Amnesty International Middle East and North Africa Director Malcolm Smart said:
'Eight years on from the end of Saddam Hussain’s long and grossly oppressive rule, it is high time that Iraqis are allowed to exercise their rights to peaceful protest and expression free from violence at the hands of government security forces.
'The Iraqi authorities must end the use of intimidation and violence against those Iraqis peacefully calling for political and economic reforms. The authorities in both Baghdad and the Kurdistan region must cease their violent crackdowns.
'The governments in Baghdad and the Kurdistan region must take control of their security forces, investigate their use of excessive force, and the killings and injuries that this has caused, as well as the torture and other ill-treatment of protesters, and hold those responsible to account.'
On 30 March Iraqi authorities in Baghdad announced that their security forces were under orders not to use firearms against demonstrators except for self defence. Yet only days later security forces used live fire against Iranian residents of Camp Ashraf, north of Baghdad - at least 30 are said to have been killed and many others injured.
■Download a copy of the report (pdf)
Background
An Amnesty International fact-finding team visited the Kurdistan region of Iraq from 5-15 March 2011 to obtain first-hand information on recent human rights violations, especially in relation to pro-democracy demonstrations. Based mainly in Erbil and Sulaimaniya, the Amnesty team collected testimonies from victims and witnesses. They also met pro-democracy activists, human rights defenders, journalists, lawyers and officials of the Kurdistan Regional Government, as well as activists from elsewhere in Iraq.

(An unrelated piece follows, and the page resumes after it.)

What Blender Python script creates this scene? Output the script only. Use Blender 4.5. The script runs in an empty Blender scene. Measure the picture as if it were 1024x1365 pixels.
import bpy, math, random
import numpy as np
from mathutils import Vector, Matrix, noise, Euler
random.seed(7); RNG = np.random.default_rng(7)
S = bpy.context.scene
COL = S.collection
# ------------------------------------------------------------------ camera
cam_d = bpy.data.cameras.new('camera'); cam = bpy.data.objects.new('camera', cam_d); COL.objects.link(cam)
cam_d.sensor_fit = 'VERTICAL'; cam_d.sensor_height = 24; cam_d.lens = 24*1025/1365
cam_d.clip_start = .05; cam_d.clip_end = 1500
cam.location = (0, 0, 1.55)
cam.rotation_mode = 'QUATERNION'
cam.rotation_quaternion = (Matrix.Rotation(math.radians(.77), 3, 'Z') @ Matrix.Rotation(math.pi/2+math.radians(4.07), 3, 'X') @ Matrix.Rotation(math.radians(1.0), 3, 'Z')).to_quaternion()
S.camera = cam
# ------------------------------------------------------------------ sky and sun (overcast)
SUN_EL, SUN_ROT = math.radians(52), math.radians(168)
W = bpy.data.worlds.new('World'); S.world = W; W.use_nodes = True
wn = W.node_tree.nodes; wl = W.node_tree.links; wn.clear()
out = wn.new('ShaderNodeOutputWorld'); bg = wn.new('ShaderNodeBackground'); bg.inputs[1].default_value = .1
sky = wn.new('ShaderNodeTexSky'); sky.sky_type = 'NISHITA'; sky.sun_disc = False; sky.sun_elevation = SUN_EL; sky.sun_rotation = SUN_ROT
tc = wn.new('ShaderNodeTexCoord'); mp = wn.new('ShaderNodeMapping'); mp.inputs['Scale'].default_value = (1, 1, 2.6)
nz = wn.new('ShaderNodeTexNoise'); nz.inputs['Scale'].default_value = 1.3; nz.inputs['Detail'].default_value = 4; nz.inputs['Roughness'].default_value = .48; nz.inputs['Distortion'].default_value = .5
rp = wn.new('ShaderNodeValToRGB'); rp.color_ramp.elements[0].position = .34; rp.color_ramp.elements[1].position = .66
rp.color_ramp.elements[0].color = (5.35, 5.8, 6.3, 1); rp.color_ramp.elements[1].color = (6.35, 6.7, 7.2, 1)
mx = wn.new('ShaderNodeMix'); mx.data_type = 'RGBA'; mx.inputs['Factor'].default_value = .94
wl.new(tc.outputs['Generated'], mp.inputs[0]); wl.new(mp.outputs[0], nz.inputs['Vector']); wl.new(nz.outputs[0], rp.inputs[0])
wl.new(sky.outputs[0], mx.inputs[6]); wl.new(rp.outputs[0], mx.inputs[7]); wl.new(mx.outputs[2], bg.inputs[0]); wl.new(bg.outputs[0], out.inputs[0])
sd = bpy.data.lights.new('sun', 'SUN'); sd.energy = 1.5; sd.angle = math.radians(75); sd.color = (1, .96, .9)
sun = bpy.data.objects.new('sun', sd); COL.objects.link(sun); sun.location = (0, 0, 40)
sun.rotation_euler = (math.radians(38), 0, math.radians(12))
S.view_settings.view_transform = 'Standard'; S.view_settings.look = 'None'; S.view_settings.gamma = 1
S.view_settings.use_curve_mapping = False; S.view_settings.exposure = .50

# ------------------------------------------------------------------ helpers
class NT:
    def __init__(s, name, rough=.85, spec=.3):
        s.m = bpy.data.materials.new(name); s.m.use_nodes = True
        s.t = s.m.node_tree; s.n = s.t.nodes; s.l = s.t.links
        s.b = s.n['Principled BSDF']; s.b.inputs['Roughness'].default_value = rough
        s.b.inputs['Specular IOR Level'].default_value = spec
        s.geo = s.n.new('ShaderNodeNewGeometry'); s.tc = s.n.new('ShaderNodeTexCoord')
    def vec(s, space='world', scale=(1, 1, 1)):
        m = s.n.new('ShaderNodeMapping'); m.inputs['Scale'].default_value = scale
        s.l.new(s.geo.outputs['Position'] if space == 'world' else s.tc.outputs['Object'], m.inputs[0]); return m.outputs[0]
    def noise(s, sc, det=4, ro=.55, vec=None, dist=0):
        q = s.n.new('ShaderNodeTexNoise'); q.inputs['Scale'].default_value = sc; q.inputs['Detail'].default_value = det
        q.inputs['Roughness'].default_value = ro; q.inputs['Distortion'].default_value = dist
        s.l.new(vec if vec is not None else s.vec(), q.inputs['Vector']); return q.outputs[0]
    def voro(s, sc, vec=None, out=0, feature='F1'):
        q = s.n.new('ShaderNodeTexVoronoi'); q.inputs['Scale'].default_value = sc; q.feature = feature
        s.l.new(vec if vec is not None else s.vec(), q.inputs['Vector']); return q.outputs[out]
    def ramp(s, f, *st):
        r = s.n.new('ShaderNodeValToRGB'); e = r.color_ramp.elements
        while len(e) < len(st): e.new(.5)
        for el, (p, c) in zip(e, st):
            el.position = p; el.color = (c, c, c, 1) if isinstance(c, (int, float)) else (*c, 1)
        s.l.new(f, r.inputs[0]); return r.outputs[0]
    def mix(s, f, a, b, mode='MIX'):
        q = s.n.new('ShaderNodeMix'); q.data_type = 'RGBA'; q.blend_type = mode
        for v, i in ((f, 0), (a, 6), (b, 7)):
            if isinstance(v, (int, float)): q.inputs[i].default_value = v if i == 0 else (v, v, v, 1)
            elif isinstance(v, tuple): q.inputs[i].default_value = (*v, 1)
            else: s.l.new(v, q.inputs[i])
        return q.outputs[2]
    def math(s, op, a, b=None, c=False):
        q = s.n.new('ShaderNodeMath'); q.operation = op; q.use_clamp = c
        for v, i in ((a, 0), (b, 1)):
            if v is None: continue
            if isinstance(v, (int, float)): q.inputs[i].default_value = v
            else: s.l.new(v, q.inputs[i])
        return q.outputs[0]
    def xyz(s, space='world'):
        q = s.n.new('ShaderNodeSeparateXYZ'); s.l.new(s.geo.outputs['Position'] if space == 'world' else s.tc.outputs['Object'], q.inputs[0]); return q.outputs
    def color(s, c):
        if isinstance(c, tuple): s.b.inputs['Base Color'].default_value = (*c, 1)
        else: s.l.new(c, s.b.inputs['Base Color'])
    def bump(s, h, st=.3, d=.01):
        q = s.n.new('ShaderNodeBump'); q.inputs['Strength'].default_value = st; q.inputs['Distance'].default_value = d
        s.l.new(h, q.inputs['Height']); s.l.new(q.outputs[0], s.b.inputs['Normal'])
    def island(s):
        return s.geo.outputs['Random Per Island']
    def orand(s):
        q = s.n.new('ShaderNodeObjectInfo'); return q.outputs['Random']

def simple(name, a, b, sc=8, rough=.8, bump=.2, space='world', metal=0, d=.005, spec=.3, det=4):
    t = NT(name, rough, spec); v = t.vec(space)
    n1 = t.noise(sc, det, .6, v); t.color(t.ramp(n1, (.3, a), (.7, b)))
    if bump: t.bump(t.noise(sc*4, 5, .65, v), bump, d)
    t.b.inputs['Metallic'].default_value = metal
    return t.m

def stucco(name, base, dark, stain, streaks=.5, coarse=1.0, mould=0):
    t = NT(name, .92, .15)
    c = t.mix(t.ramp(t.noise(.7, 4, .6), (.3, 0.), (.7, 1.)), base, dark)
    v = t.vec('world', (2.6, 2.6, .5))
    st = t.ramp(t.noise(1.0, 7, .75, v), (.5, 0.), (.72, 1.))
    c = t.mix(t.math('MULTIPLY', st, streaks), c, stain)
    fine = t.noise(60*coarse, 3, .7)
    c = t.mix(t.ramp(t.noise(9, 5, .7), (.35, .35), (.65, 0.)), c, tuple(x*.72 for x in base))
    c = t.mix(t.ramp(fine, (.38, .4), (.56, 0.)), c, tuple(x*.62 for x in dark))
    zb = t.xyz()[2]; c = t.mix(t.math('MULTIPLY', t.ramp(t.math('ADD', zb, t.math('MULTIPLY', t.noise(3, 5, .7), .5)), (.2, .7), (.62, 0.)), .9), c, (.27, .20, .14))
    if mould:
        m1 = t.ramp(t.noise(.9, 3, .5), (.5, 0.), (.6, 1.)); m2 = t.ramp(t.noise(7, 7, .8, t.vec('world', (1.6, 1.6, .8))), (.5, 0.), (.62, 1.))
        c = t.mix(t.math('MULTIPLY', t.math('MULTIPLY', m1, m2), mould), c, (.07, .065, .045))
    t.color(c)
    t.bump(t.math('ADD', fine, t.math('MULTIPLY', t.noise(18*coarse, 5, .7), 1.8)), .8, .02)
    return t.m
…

While Iraq cracks down on protests in their own country, Ahmed Chalabi attemps to sew discontent in other countries. Kelly McEvers (NPR's All Things Considered) reported yesterday:
Mr. AL HASHMI: This is the first time we found a brother, a big brother who is taking - who is leading us, who is putting their hand into our hand and saying, come, I'll take your case to the world together.
McEVERS: That hand is coming from Ahmed Chalabi, and it's not just the Bahrainis he's helping. Chalabi's group is talking to Egyptians, to Libyan rebels. And he's talking to Yemenis.
Unidentified Group: (Speaking in foreign language)
McEVERS: In his modernist sitting room, Chalabi receives petitioners like a powerful sheik. He says Iraq should serve as an example to the region.
Mr. AHMED CHALABI (Iraqi Politician): Iraq has overthrown one of the most terrible dictatorships and blood-thirsty dictators in the 20th century. Now, Iraq can claim rightfully that it has a democratic government and it has elected parliament and free elections, and there is a dialogue, a political dialogue, going on.
McEVERS: Thing is, it's not quite so simple. In Iraq, Saddam Hussein led an elite made up mostly of Sunnis. Now that he's gone, many of those in power are Shiites.
Western analysts say rather than just asserting a new Iraq, Chalabi and others are pushing for a Shiite Iraq to become a major player in the so-called Shiite Crescent, which is led by Iraq's neighbor, Iran.
And this, they say, is why Chalabi cares so deeply about Bahrain. The majority of people there are Shiite, but the ruling family is Sunni. Chalabi denies he's stoking sectarian flames by extending a Shiite hand to Bahrain.
Staying on NPR, as Ann noted last night, Carly Simon is on the second hour of The Diane Rehm Show today. Still on NPR, Alicia Shephard, NPR's ombudsperson, is caught in yet another lie. She won't care for that wording. But when she sneered at a friend's valid complaint (his being booked on one program to discuss his project meant that no other NPR program would book him to discuss the project), she became a liar. Already, we've heard the writer of the rubber duckie book on two of the NPR progams she said operated under the if-you-book-them-we-don't policy and this morning we're again hearing from Charles Fishman (who was on Fresh Air yesterday pimping his same book). Shepard would be caught in far less lies if she ever actually did her job as opposed to merely asking questions and then repeating unverified statements. Again, she won't care for that. I really don't give a damn. When she was proven a liar on this once, I looked the other way. Now we hear it a second time. She's a liar.